Published on

 

Minnesota has not been the site of a significant gold discovery in over a century. However, it enjoyed a few brief periods of heightened gold production in the 1800s. Miniature gold rushes throughout the state inspired several commercial mining projects in the 19th century. Mining projects would not be viable in Minnesota today because of its depleted resources. However the state remains a promising spot for recreational prospectors.

Types of Gold in Minnesota

Minnesota's gold drifted down from Canada during the last ice age. It's generally quite fine because it was grinded down by glaciers during its migration.

Many Minnesota prospectors prefer a sluice box to a gold pan. This is because a sluice box is better at capturing smaller pieces of gold. In order to sluice you are required to get a permit from the state government. A gold pan can still be effective in Minnesota, but it requires a steady hand, a keen eye, and some experience.

It's also worth noting that most experienced prospecters did deeper holes in order to capture gracial gold that has buried underneath the ground.

Best Prospecting Spots

Even placer gold is rare in certain regions of Minnesota. To have success in this state, you must keep your prospecting to rivers and lakes where gold has already been discovered. In the section below, we'll review some of the most reliable producers of gold in Minnesota.

Lake Vermilion

In the mid-19th century, Lake Vermilion was the most popular prospecting location in Minnesota.

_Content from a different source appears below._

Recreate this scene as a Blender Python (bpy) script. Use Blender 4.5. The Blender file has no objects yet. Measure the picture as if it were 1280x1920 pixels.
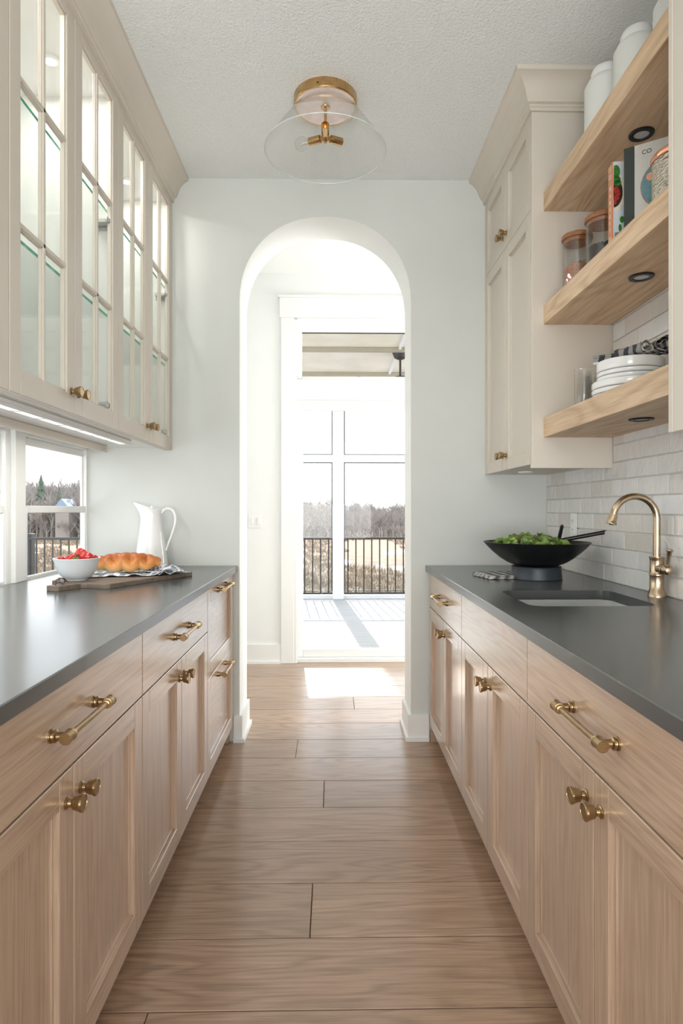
import bpy, bmesh, math, random
from mathutils import Vector, Matrix, noise
random.seed(7)
PI = math.pi
S = bpy.context.scene
COL = S.collection
# ------------------------------------------------------------------ camera
FPX, CX, HOR, CAMZ = 1152.0, 642.4, 955.0, 1.2066
cam_d = bpy.data.cameras.new('camera')
cam = bpy.data.objects.new('camera', cam_d)
COL.objects.link(cam)
cam_d.sensor_fit = 'HORIZONTAL'
cam_d.sensor_width = 36.0
cam_d.lens = 36.0 * FPX / 1280
cam_d.shift_x = -(CX - 640) / 1280
cam_d.shift_y = -(960 - HOR) / 1280 * 1.0
cam_d.clip_start = 0.05
cam_d.clip_end = 1500
cam.location = (0, 0, CAMZ)
cam.rotation_euler = (PI / 2, 0, -math.radians(0.95))
S.camera = cam
# ------------------------------------------------------------------ world, sun, lights, exposure
w = bpy.data.worlds.new('world'); S.world = w; w.use_nodes = True
nt = w.node_tree; nt.nodes.clear()
out = nt.nodes.new('ShaderNodeOutputWorld'); bg = nt.nodes.new('ShaderNodeBackground')
tc = nt.nodes.new('ShaderNodeTexCoord'); sp = nt.nodes.new('ShaderNodeSeparateXYZ')
rp = nt.nodes.new('ShaderNodeValToRGB')
nt.links.new(tc.outputs['Generated'], sp.inputs[0]); nt.links.new(sp.outputs['Z'], rp.inputs[0])
rp.color_ramp.elements[0].position = 0.0; rp.color_ramp.elements[0].color = (0.97, 0.98, 1.0, 1)
rp.color_ramp.elements[1].position = 0.6; rp.color_ramp.elements[1].color = (0.80, 0.90, 1.0, 1)
nt.links.new(rp.outputs[0], bg.inputs[0]); bg.inputs[1].default_value = 3.0
nt.links.new(bg.outputs[0], out.inputs[0])
sd = bpy.data.lights.new('sun', 'SUN'); sun = bpy.data.objects.new('sun', sd); COL.objects.link(sun)
sd.energy = 5.0; sd.angle = math.radians(0.6); sd.color = (1.0, 0.93, 0.84)
sun.rotation_euler = Vector((0.0856, -1.0, -0.504)).to_track_quat('-Z', 'Y').to_euler()
sun.location = (-2, 30, 18)
def area(name, loc, direction, sx, sy, e, color=(1, 1, 1)):
    l = bpy.data.lights.new(name, 'AREA'); l.shape = 'RECTANGLE'; l.size = sx; l.size_y = sy
    l.energy = e; l.color = color
    o = bpy.data.objects.new(name, l); COL.objects.link(o); o.location = loc
    o.rotation_euler = Vector(direction).to_track_quat('-Z', 'Z').to_euler(); return o
area('kitchen_fill_light', (0.0, -2.7, 1.75), (0, 1, 0.45), 4.2, 1.9, 70, (0.96, 0.985, 1.0))  # added fill behind the camera; no window is modelled there
area('ceiling_fill_light', (0.0, -1.3, 1.0), (0, 0.75, 1), 2.2, 1.0, 76, (0.97, 0.99, 1.0))  # added upward fill that brightens the pantry ceiling, not a fixture
area('hall_fill_light', (2.9, 4.15, 1.5), (-1, 0, 0), 1.1, 2.0, 125, (0.97, 0.99, 1.0))  # unseen fill panel added to brighten the hall
S.view_settings.view_transform = 'Standard'
S.view_settings.look = 'None'
S.view_settings.exposure = 0.0
S.view_settings.gamma = 1.0
S.view_settings.use_curve_mapping = False

# ------------------------------------------------------------------ materials
def lin(r, g, b):
    f = lambda c: ((c / 255) / 12.92 if c / 255 <= 0.04045 else ((c / 255 + 0.055) / 1.055) ** 2.4)
    return (f(r), f(g), f(b), 1)
class NT:
    def __init__(s, name):
        s.m = bpy.data.materials.new(name); s.m.use_nodes = True; s.t = s.m.node_tree; s.t.nodes.clear()
        s.o = s.n('ShaderNodeOutputMaterial'); s.b = s.n('ShaderNodeBsdfPrincipled'); s.l(s.b.outputs[0], s.o.inputs[0])
    def n(s, k, **kw):
        x = s.t.nodes.new(k)
        for a, v in kw.items(): setattr(x, a, v)
        return x
    def l(s, a, b): s.t.links.new(a, b)
    def math(s, op, a, b=None, c=None):
        x = s.n('ShaderNodeMath', operation=op)
        for i, v in enumerate((a, b, c)):
            if v is None: continue
            if isinstance(v, (int, float)): x.inputs[i].default_value = v
            else: s.l(v, x.inputs[i])
        return x.outputs[0]
    def coords(s, scale=(1, 1, 1), kind='Object', rnd=True):
        t = s.n('ShaderNodeTexCoord'); mp = s.n('ShaderNodeMapping'); mp.inputs['Scale'].default_value = scale
        src = t.outputs[kind]
        if rnd:
            oi = s.n('ShaderNodeObjectInfo'); va = s.n('ShaderNodeVectorMath', operation='ADD')
            mu = s.math('MULTIPLY', oi.outputs['Random'], 37.0)
            s.l(src, va.inputs[0]); s.l(mu, va.inputs[1]); src = va.outputs[0]
        s.l(src, mp.inputs[0]); return mp.outputs[0]
    def noise(s, vec, scale, detail=4, rough=0.5, dist=0):
        x = s.n('ShaderNodeTexNoise'); x.inputs['Scale'].default_value = scale; x.inputs['Detail'].default_value = detail
        x.inputs['Roughness'].default_value = rough; x.inputs['Distortion'].default_value = dist
        if vec is not None: s.l(vec, x.inputs['Vector'])
        return x.outputs[0]
    def ramp(s, f, stops):
        x = s.n('ShaderNodeValToRGB'); e = x.color_ramp.elements
        while len(e) < len(stops): e.new(0.5)
        for i, (p, c) in enumerate(stops): e[i].position = p; e[i].color = c
        s.l(f, x.inputs[0]); return x.outputs[0]
    def mix(s, f, a, b, mode='MIX'):
        x = s.n('ShaderNodeMix', data_type='RGBA', blend_type=mode)
        for i, v in ((0, f), (6, a), (7, b)):
            if isinstance(v, (int, float, tuple)): x.inputs[i].default_value = v
            else: s.l(v, x.inputs[i])
        return x.outputs[2]
    def bump(s, h, strength, dist=0.002):
        x = s.n('ShaderNodeBump'); x.inputs['Strength'].default_value = strength; x.inputs['Distance'].default_value = dist
        s.l(h, x.inputs['Height']); s.l(x.outputs[0], s.b.inputs['Normal'])
    def set(s, **kw):
        for k, v in kw.items():
            i = s.b.inputs[k.replace('_', ' ')]
            if isinstance(v, (int, float, tuple)): i.default_value = v
            else: s.l(v, i)
        return s.m
def plain(name, rgb, rough=0.5, metal=0.0, var=0.03, nscale=6, bump=0.0, bscale=200, spec=0.5, coat=0.0):
    t = NT(name); c = lin(*rgb)
    v = t.coords(rnd=False)
    d = tuple(x * (1 - var) for x in c[:3]) + (1,); h = tuple(min(1, x * (1 + var)) for x in c[:3]) + (1,)
    col = t.ramp(t.noise(v, nscale, 3), [(0.3, d), (0.7, h)])
    if bump: t.bump(t.noise(v, bscale, 2), bump)
    return t.set(Base_Color=col, Roughness=rough, Metallic=metal, Specular_IOR_Level=spec, Coat_Weight=coat)
def oak(name, light, dark, axis, rough=0.38, obj_var=0.12, cath=0.5, fine=1.0, spec=0.5, across=9.0, coat=0.0):
    t = NT(name)
    sc = [across * 4] * 3; sc[axis] = 1.6
    v = t.coords(tuple(sc)); n1 = t.noise(v, 2.2, 7, 0.62, 0.3)
    sc2 = [across * 0.55] * 3; sc2[axis] = 0.75
    v2 = t.coords(tuple(sc2)); n2 = t.noise(v2, 1.0, 2, 0.5, 0.25)
    rings = t.math('SINE', t.math('MULTIPLY', n2, 95.0)); rings = t.math('MULTIPLY_ADD', rings, 0.5, 0.5)
    rings = t.math('POWER', rings, 2.0)
    sc3 = [across * 22] * 3; sc3[axis] = 5
    n3 = t.noise(t.coords(tuple(sc3)), 1.5, 3, 0.6)
    g = t.math('ADD', t.math('MULTIPLY', n1, 0.62), t.math('MULTIPLY', rings, -0.17 * cath))
    g = t.math('ADD', g, t.math('MULTIPLY', n3, 0.42 * fine))
    col = t.ramp(g, [(0.25, lin(*dark)), (0.62, lin(*light))])
    oi = t.n('ShaderNodeObjectInfo')
    val = t.math('MULTIPLY_ADD', oi.outputs['Random'], 2 * obj_var, 1 - obj_var)
    hs = t.n('ShaderNodeHueSaturation'); t.l(col, hs.inputs['Color']); t.l(val, hs.inputs['Value'])
    t.bump(g, 0.1, 0.001)
    return t.set(Base_Color=hs.outputs[0], Roughness=rough, Specular_IOR_Level=spec, Coat_Weight=coat, Coat_Roughness=0.17)
def arch_glass(name, tint=(0.97, 0.99, 0.98, 1), refl=1.0, rough=0.0):
    t = NT(name); t.t.nodes.remove(t.b)
    tr = t.n('ShaderNodeBsdfTransparent'); tr.inputs[0].default_value = tint
    gl = t.n('ShaderNodeBsdfGlossy'); gl.inputs['Roughness'].default_value = rough
    fr = t.n('ShaderNodeFresnel'); ge = t.n('ShaderNodeNewGeometry')
    t.l(t.math('MULTIPLY_ADD', ge.outputs['Backfacing'], 1 / 1.5 - 1.5, 1.5), fr.inputs[0])
    mx = t.n('ShaderNodeMixShader'); t.l(t.math('MULTIPLY', fr.outputs[0], refl), mx.inputs[0])
    t.l(tr.outputs[0], mx.inputs[1]); t.l(gl.outputs[0], mx.inputs[2]); t.l(mx.outputs[0], t.o.inputs[0])
    return t.m
M = {}
M['wall'] = plain('wall_paint', (213, 215, 210), 0.7, var=0.015, bump=0.08, bscale=260)
M['white'] = plain('white_trim_paint', (240, 240, 237), 0.42, var=0.01)
M['hallwall'] = plain('hall_wall_paint', (241, 242, 239), 0.7, var=0.01)
t = NT('textured_ceiling'); v = t.coords(rnd=False); t.bump(t.noise(v, 120, 3, 0.6), 0.8, 0.008)
M['ceil'] = t.set(Base_Color=lin(243, 245, 243), Roughness=0.9)
M['greige'] = plain('greige_cabinet_paint', (214, 205, 192), 0.42, var=0.012)
M['cabin'] = plain('cabinet_interior_white', (240, 240, 236), 0.5, var=0.01)
L1, D1 = (201, 174, 150), (158, 128, 104)
M['oakv'] = oak('oak_grain_vertical', L1, D1, 2, rough=0.3, obj_var=0.05, cath=0.3, across=14, coat=1.0)
M['oakh'] = oak('oak_grain_along', L1, D1, 1, rough=0.3, obj_var=0.05, cath=0.5, across=13, coat=1.0)
M['oakx'] = oak('oak_grain_cross', L1, D1, 0, rough=0.36, obj_var=0.05, cath=0.5)
M['shelf'] = oak('shelf_oak', (228, 200, 166), (190, 156, 120), 1, rough=0.5, obj_var=0.04, cath=0.9, across=7)
M['plank'] = oak('floor_oak', (178, 147, 122), (128, 101, 80), 0, rough=0.3, obj_var=0.08, cath=0.8, across=12, coat=0.45)
M['underfloor'] = plain('floor_joint_shadow_board', (52, 38, 28), 0.8)
t = NT('dark_stone_worktop'); v = t.coords(rnd=False)
fl = t.ramp(t.noise(v, 170, 3, 0.7), [(0.68, lin(80, 82, 81)), (0.76, lin(122, 122, 116))])
cl = t.mix(t.noise(v, 6, 3), fl, lin(72, 74, 74))
M['stone'] = t.set(Base_Color=cl, Roughness=0.21, Specular_IOR_Level=0.85)
t = NT('brushed_brass'); v = t.coords((1, 1, 30)); n = t.noise(v, 40, 3)
M['brass'] = t.set(Base_Color=t.ramp(n, [(0.3, lin(160, 134, 98)), (0.7, lin(186, 160, 122))]), Metallic=1.0, Roughness=0.3)
t = NT('champagne_bronze'); v = t.coords((1, 1, 1), rnd=False); n = t.noise(v, 60, 3)
M['bronze'] = t.set(Base_Color=t.ramp(n, [(0.3, lin(172, 150, 124)), (0.7, lin(196, 176, 150))]), Metallic=1.0, Roughness=0.27)
t = NT('polished_brass_gold'); v = t.coords((1, 1, 1), rnd=False); n = t.noise(v, 30, 2)
M['gold'] = t.set(Base_Color=t.ramp(n, [(0.3, lin(190, 154, 106)), (0.7, lin(208, 174, 126))]), Metallic=1.0, Roughness=0.22)
M['palemetal'] = plain('pale_rose_canopy_plate', (238, 222, 216), 0.35, 0.35, var=0.08, nscale=25)
M['chrome'] = plain('hinge_nickel', (190, 190, 188), 0.3, 0.9, var=0.1, nscale=60)
t = NT('glazed_tile'); v = t.coords((1, 1, 1)); oi = t.n('ShaderNodeObjectInfo')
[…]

Its gold production was so high in the 1860s that prospectors came from different parts of America to pan its waters. It was even the site of several commercial mines including the Soudan Mine, which was established just south of Lake Vermilion. It remains the deepest and richest mine in Minnesota history. Mining operations around Lake Vermilion ceased a long time ago. Its last major commercial mining project ended in failure in the 1960s. However, Lake Vermilion is still a great spot for recreational prospecting. Locals and out-of-towners alike regularly pan Lake Vermilion. Success varies, but an experienced prospector has a decent chance of capturing placer gold.

Zumbro River

Zumbro River

The Zumbro River was the site of Minnesota's first gold discovery, and it has been regularly panned ever since. This river is a tributary of the Mississippi River and it has three forks. Each fork runs for about 50 miles. This means that the river can be accessed via a number of towns and cities throughout the state.

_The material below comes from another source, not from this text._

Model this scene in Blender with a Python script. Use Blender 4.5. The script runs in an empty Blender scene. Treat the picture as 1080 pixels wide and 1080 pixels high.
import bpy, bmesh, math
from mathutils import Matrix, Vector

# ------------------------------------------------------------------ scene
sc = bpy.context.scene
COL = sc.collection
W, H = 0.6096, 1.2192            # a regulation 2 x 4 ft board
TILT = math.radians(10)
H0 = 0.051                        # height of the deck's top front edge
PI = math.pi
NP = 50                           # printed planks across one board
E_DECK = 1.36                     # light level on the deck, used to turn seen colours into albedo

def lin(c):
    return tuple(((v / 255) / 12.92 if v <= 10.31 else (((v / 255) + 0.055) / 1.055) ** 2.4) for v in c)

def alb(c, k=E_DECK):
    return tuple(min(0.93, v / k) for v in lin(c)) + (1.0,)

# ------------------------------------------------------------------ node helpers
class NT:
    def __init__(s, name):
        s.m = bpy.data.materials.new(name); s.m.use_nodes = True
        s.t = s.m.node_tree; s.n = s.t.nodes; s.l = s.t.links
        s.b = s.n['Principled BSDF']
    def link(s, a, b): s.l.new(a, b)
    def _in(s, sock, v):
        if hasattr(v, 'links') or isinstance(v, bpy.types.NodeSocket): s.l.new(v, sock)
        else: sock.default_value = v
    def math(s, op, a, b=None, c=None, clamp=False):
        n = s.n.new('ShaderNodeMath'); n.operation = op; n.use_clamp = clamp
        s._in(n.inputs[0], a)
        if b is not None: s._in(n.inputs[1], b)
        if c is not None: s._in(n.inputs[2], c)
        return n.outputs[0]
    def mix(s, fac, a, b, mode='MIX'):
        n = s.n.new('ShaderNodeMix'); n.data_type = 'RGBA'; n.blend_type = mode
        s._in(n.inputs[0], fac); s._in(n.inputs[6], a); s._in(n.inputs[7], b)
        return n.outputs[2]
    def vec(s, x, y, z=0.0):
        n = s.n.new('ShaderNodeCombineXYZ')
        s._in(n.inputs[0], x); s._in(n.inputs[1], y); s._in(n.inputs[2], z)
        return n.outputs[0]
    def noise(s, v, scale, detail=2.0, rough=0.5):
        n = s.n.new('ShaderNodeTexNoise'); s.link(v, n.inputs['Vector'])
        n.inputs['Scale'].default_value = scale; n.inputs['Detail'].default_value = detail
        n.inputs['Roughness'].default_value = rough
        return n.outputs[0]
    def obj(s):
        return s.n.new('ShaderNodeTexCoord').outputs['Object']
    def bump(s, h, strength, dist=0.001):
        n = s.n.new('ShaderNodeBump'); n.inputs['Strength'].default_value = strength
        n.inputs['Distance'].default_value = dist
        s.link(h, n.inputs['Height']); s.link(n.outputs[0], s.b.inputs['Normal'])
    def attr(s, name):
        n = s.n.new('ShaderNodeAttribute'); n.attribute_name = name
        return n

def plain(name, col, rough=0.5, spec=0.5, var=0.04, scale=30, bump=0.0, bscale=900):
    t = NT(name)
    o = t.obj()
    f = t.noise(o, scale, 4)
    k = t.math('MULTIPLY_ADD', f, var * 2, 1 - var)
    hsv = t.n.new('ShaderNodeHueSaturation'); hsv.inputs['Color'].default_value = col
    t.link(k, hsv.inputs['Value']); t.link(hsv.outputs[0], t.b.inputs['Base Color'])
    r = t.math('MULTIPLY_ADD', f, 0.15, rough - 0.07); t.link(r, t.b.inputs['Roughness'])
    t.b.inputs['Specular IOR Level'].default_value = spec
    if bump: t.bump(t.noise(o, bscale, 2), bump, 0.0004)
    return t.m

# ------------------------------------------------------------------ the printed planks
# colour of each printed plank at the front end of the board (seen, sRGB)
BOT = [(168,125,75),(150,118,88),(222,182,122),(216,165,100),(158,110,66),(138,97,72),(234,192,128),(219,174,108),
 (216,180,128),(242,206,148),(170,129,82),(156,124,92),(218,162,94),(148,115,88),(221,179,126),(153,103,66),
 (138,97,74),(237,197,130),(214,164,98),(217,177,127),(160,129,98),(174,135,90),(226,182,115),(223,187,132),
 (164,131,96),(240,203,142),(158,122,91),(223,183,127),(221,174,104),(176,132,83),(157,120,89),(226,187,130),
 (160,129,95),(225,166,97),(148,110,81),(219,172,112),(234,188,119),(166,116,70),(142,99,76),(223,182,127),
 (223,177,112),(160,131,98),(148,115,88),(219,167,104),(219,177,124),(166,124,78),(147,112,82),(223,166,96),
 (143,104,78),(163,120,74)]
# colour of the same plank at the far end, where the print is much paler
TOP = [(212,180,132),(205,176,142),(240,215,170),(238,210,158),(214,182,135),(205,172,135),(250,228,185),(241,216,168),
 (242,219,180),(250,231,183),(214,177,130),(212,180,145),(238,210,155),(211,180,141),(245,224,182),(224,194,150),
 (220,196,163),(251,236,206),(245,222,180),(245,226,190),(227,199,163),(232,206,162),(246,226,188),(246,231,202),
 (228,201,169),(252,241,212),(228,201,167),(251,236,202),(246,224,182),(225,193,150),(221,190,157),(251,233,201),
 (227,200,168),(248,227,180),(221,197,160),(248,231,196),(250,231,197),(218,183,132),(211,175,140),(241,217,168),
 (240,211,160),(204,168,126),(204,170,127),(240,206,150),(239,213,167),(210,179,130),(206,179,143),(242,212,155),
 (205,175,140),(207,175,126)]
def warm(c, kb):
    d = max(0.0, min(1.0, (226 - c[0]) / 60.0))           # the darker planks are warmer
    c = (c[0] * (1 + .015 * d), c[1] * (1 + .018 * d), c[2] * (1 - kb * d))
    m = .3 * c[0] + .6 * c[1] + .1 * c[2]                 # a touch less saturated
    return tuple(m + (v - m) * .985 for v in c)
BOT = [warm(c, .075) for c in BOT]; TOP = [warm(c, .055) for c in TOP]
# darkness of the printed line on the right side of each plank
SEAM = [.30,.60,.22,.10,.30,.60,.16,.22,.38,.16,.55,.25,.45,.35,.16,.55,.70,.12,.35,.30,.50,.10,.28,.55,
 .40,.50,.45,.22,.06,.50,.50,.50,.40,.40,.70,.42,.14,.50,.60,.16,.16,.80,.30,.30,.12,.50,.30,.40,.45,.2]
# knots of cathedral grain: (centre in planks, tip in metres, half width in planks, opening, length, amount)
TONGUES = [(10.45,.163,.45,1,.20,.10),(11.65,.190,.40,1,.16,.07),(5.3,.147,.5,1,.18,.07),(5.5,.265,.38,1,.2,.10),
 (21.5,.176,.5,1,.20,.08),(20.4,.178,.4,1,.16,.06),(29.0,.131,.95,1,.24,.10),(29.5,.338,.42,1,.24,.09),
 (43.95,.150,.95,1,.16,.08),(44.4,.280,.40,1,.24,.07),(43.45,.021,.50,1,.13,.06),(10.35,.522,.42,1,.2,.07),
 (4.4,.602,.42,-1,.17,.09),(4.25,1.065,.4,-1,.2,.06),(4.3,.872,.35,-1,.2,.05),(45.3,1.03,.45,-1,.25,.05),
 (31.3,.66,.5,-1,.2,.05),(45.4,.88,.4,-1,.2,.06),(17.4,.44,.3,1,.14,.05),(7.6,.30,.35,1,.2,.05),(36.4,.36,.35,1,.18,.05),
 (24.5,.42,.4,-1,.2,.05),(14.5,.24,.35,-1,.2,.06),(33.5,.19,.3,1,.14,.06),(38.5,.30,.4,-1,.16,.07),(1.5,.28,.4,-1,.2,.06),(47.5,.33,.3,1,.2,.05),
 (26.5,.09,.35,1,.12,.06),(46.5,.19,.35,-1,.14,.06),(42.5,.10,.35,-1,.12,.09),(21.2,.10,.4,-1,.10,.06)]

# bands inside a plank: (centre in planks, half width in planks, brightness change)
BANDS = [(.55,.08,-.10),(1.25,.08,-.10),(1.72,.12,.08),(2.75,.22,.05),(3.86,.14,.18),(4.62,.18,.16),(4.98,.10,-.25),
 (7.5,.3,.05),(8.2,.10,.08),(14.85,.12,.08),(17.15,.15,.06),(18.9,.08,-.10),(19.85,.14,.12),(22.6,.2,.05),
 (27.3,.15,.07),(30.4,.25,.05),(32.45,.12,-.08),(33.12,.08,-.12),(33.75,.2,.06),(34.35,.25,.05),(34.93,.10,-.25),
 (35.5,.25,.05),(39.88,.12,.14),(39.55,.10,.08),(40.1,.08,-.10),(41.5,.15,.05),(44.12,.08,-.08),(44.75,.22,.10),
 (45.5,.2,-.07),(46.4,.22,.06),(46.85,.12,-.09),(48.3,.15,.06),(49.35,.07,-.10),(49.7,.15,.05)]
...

Having been heavily panned, the Zumbro River is not as rich as it once was. However, a marathon panning session in any of its forks will likely yield decent quantities of placer gold.

Lake Superior

The largest of the Great Lakes of North America, Lake Superior runs through a number of Midwestern states. The lake gets panned for gold in all of them. Prospectors in Wisconsin often report discoveries in the lake. But Minnesota prospectors have not been without success. Lake Superior has been the site of numerous gold discoveries in Minnesota. Large and easily accessible, it's one of the best spots in the state for novices to practice their panning.

Conclusion

The midwest isn't a great region for gold prospecting, but Minnesota gives you a better chance of succcess than some other states in the region. Although most of its lode gold was mined in the 19th century, placer gold still exists throughout the state. Flour gold can also be found here. You're not going to make a fortune panning in Minnesota, but you'll likely find enough gold to enjoy the prospecting experience.